The programme will aim to engage more than 200,000 smallholder cotton farmers in order to embed sustainable farming practices, improve livelihoods and help them adapt to the effects of climate change.
As Better Cotton’s presence across Africa continues to grow, so too does the movement towards more sustainable cotton production. There is incredible appetite for change on the continent and we’ll work with partners new and old to leverage that.
The Interprofessional Cotton Association of Benin (AIC) will serve as a Strategic Partner for the Better Cotton Programme. The AIC manages both farming and cotton ginning bodies and more broadly facilitates relations with the sector’s stakeholders across Benin.
As Strategic Partner, the AIC will lead the establishment and implementation of an impactful Better Cotton Programme and help drive engagement with the country’s farming communities and other stakeholders.
The start of a Better Cotton Programme in Benin is a matter of national initiative supported by the entire cotton sector and managed by the Interprofessional Cotton Association. The implementation of this programme will help our valiant producers strengthen their resilience by introducing more sustainable production practices.

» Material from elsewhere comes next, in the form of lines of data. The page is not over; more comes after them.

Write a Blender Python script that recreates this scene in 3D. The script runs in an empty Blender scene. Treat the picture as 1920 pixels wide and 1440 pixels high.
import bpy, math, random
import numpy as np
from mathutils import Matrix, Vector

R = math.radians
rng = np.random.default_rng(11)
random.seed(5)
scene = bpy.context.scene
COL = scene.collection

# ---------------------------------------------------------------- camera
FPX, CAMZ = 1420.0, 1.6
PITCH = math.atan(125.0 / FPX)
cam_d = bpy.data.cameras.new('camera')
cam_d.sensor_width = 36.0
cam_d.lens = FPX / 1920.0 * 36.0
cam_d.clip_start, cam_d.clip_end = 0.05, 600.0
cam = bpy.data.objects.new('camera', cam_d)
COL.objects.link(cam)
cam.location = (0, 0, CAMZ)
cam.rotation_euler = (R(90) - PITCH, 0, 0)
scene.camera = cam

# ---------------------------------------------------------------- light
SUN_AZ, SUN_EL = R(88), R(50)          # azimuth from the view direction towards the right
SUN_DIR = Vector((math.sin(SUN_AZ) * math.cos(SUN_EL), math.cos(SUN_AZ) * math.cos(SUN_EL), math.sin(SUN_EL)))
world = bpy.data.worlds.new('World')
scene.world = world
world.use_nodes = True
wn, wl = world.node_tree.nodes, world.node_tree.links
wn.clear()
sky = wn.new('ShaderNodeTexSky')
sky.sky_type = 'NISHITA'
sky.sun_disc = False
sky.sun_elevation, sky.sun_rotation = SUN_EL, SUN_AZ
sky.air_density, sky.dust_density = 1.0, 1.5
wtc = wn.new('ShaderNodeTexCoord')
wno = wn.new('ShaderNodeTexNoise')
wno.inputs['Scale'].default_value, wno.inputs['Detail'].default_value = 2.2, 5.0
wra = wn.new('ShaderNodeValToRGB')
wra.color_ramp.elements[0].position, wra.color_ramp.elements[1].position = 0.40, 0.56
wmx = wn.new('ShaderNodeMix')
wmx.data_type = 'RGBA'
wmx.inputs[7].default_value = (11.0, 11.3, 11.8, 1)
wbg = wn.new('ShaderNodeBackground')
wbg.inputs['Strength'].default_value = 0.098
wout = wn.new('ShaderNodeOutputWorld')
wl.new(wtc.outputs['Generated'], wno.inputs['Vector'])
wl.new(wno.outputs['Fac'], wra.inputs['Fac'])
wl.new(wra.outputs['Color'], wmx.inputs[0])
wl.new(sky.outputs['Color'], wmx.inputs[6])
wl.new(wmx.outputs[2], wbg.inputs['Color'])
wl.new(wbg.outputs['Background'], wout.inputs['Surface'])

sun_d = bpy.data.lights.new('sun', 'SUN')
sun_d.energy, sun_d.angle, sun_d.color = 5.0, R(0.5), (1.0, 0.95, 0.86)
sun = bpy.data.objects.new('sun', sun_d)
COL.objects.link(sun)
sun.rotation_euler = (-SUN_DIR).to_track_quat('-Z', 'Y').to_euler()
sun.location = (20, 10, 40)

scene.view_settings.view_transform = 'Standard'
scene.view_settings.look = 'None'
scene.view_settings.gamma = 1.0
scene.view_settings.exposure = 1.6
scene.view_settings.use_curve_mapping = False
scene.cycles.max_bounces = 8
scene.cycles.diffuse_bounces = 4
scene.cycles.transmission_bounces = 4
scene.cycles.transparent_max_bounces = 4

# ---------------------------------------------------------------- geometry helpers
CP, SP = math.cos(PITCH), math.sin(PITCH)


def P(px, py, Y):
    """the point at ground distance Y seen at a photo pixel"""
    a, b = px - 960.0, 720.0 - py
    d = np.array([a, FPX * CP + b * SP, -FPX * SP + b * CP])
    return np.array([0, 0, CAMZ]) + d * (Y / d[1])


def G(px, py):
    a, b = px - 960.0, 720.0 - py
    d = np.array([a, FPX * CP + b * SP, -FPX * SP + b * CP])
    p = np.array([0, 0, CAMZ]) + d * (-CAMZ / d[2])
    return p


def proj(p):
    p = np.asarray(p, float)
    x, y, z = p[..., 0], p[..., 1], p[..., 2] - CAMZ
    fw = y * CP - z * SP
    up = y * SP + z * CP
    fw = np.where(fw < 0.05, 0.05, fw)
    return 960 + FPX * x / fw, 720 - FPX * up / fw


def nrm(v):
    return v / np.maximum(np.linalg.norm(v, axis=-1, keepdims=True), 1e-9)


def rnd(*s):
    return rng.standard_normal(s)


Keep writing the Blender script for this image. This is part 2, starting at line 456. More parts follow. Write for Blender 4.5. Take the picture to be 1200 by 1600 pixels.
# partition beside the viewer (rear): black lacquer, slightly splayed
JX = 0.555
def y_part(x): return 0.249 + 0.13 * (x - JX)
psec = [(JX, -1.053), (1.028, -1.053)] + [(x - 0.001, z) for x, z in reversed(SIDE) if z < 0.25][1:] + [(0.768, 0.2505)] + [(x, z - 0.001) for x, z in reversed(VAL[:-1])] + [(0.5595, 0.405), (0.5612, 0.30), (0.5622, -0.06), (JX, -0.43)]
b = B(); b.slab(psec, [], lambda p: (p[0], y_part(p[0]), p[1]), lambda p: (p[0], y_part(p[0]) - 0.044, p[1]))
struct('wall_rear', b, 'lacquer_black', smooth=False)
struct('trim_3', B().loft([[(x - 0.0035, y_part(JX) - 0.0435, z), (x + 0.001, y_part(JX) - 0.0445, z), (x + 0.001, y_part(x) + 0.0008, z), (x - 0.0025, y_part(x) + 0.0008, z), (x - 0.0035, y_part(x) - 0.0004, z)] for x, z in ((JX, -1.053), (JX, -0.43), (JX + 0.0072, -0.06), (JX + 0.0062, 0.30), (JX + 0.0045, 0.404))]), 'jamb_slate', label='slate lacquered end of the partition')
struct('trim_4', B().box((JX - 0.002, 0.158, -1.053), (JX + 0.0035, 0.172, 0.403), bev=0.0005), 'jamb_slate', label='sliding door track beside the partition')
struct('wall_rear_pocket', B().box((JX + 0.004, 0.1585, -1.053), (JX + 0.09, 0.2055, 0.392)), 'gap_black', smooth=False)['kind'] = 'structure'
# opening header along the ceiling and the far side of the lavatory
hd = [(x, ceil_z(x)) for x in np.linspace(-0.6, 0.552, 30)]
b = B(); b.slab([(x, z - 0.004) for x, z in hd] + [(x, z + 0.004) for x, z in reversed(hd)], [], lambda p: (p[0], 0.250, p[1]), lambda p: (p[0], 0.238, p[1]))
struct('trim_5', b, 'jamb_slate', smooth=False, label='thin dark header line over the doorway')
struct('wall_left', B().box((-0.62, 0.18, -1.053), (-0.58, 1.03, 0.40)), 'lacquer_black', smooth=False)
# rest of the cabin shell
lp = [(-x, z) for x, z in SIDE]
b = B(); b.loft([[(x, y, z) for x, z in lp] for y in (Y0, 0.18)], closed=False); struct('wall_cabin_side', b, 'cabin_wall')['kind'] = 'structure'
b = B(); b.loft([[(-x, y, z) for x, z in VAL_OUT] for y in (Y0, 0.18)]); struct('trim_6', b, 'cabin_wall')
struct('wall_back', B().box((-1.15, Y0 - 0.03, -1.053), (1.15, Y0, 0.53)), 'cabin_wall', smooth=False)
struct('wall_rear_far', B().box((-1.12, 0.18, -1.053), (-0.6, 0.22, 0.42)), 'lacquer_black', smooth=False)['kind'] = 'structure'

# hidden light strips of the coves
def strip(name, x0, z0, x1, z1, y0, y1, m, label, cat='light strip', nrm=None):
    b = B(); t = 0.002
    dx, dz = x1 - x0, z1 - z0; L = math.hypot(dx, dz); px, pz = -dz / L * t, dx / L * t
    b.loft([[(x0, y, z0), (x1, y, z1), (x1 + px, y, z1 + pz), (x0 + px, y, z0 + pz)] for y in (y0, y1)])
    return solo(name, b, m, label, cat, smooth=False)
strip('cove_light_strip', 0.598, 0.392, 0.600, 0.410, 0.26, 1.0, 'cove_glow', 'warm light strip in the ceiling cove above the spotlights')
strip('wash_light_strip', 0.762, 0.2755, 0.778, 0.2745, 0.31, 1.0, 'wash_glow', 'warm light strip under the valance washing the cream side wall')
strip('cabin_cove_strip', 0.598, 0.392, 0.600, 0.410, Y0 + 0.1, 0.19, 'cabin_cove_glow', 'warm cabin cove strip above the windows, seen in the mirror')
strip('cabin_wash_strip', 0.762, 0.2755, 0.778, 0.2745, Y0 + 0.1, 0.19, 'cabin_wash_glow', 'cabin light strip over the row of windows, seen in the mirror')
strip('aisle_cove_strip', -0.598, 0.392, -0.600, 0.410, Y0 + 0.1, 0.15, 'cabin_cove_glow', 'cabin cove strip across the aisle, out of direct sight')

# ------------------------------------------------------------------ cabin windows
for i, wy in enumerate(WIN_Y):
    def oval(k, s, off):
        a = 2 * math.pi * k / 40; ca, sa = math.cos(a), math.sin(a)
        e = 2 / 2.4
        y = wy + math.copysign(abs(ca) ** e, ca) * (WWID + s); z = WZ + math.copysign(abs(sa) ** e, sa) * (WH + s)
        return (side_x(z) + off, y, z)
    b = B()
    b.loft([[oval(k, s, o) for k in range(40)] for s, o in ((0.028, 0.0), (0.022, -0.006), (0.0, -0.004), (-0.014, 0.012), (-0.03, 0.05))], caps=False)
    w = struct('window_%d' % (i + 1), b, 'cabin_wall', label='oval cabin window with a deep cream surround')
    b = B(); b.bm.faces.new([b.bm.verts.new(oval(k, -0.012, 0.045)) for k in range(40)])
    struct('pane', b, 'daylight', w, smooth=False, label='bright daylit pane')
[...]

The agreement was formalised at a multistakeholder meeting in Cotonou, Benin, on 8 October where both organisations met to discuss the opportunities and challenges in cotton farming and agriculture more broadly.
Benin is Africa’s second largest cotton producing country after Mali. In the 2022/23 season, it produced more than 580,000 metric tonnes (MT) of cotton, according to government figures.
Better Cotton operates programmes across Africa in Mozambique, Egypt, Mali and Côte d’Ivoire.